Each station has a roof-mounted microphone connected to a computer. Most of them are at high schools. Their large flat roofs and spacious grounds reduce traffic noise. And they’re generally in a science class. And while Evans does stay up late to listen for pleasure, it’s these computers that are actually doing the work. Each day, he collects the past night’s results in a marathon drive, station by station.

EVANS: Come on over, guys. My name is Bill. And this is Dan.

STUDENT: Bill and Dan.

EVANS: What’s your first name?

STUDENT: Tate.

GROSSMAN: Some curious students pay Evans a visit at La Feria High School.

EVANS: So anyway, the sound comes down this audio cable into this computer. And, we’re just checking the data from last night.

GROSSMAN: The computer has a program that distinguishes the call of the dicksissel from other bird calls and extraneous noise. The machine records the call and saves a picture or spectrogram of it. Evans is here to check for problems and to collect data. First, he winnows out false positives, sounds that trick the computer by inspecting the spectrograms.

EVANS: I’m going to set up one folder to put in the dicksissel calls, and the other, I’m going to put in the noise, the false detections. So now, I’ve just classified the detections from last night. And I can go to the folder. We had 28 here that we classified as dicksissels.

GROSSMAN: His job here over, the researcher says he has to run. Each of the 15 stations in his network needs a checkup because this weekend might be the climax of the dicksissel migration, bringing a huge flight of birds.

EVANS: And this weekend, we think there’s thousands of them just in northeast Mexico. They’re going to take off and fly over the valley. Because last year, on one night, on April 28th, we had over 3,000 detected at McAllen High School in one...

GROSSMAN: In the end, the big flock didn’t appear until the following week. Though the arrival was delayed by several days compared to the previous year, Evans now has proof that, by monitoring night calls, he can predict the timing and migration route of an individual bird species.

WOLCOTT: It’s really an extraordinary accomplishment.

GROSSMAN: Cornell professor Charles Wolcott says the migration information Evans is discovering can’t be collected any other way. It’s all the more extraordinary because Bill Evans, who once worked for Wolcott, has neither a college nor any other degree.

WOLCOTT: And this is very useful and very interesting information. And it gives you a sense of where the migratory paths for each species of birds might be.

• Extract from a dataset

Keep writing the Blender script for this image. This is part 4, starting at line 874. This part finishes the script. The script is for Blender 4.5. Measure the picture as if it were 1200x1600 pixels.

GROSSMAN: It’s detailed information like this that conservation specialists need to design plans to protect the most threatened species. In the future, Evans hopes several large-scale computer networks of the sort he’s testing in Texas will monitor many species throughout the United States. He hopes the listening posts could help solve the mystery of why so many North American species are in decline. For Living on Earth, this is Daniel Grossman on the Gulf Coast of Texas.